I watch Top Chef (and have from the beginning) because the people on it have skillz. They’re good at what they do (well, most of them) and it’s interesting to watch them come up with creative ideas and execute them. I don’t watch Hell’s Kitchen because I don’t want to watch people bleed into food and skirt the not-that-thin-line between edible and lethal (weirdly, I have been known to watch Jersey Shore, even though that is also a show about incompetents who frequently handle food).

Anyway, some initial thoughts:

1. Emeril. Really? I’m not saying anything against the man – he’s got cooking cred – but he looks like Chef Droopy Dog and he sounds like he’s on time delay. Someone feed this guy a snappy pill. Also, I pre-cringe at the number of times some idiot will say “Bam!” and think s/he is being funny. Pre-sigh.

2. 29 cheftestants. Why so many, when most of them will be gone by the end of episode 2? Why is Bravo wasting my time with this parade of doomed braisers?

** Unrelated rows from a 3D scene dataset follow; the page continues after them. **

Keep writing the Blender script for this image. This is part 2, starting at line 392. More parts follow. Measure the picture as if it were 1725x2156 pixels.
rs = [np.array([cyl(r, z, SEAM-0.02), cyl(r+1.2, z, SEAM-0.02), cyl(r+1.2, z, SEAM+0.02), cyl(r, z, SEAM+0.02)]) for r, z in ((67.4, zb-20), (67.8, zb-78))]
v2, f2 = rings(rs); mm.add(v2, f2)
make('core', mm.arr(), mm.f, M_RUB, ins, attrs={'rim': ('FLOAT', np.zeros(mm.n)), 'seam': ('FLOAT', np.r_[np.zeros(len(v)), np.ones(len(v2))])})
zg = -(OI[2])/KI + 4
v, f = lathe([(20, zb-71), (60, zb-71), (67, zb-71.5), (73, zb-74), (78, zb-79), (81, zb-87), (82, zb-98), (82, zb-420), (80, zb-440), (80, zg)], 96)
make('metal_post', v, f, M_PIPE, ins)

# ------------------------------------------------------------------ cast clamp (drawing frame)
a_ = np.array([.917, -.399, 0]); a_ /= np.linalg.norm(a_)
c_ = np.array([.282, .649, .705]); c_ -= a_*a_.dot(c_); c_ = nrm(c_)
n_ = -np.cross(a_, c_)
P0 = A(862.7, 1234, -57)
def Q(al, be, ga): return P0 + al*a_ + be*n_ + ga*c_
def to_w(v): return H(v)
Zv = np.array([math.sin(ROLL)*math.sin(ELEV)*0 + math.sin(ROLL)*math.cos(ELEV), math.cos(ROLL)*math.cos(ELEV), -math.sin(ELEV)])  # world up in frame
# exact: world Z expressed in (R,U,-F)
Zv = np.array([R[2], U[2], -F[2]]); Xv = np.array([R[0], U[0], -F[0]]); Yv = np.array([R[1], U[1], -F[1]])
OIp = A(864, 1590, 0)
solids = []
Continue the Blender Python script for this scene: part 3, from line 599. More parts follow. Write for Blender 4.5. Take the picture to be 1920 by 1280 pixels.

3. Ink. I know that it’s the trend culture-wide for people to have more ink. This trend seems to have hit the chef/cook world particularly hard. Yes, you’re hard-working, restaurant-hours-keeping, burned-fingers-having, I’m-your-private-butcher-butcher-for-money types, but there really is no need to cover every bit of exposed skin with tattoos of pork chops and paring knives. You just have to trust me on this.

Not going to look good in the nursing home...

4. People of Moto. Does Homaru require you to have stupid hair?

Chris Jones and Let's-Get-Physical HeadbandRichie Farina and Facial Silliness

5. People of Chicago. Yay! You come from fine eateries.

6. Weird, inbred personal chef dude – if you can’t butcher and don’t know what a pork tenderloin is, why are you here? Go home and cook brunch for some more “celebrities.” Also, what is up with the teeth? Yeesh.

7. Chef Heather – we are rooting for you solely on the basis of your chicken and waffles at Sable. Seriously – my eyes are going a little out of focus now just thinking about that dish…

Drooling now.

8. Chef Dakota – please put on a shirt during your interview segments. Your tattooed clavicle is creeping me out.

9. Note to Bravo – just because you set this season in Texas (wtf?), please, please, please, do not stage a State-sanctioned mega-prayerful pancake breakfast elimination challenge. I do not want to see Rick Perry on this show unless he is vacuum-packed and prepared sous vide.

10. Note to cheftestants (and all chefs) – enough with the “XYZ prepared two ways.” It’s annoying.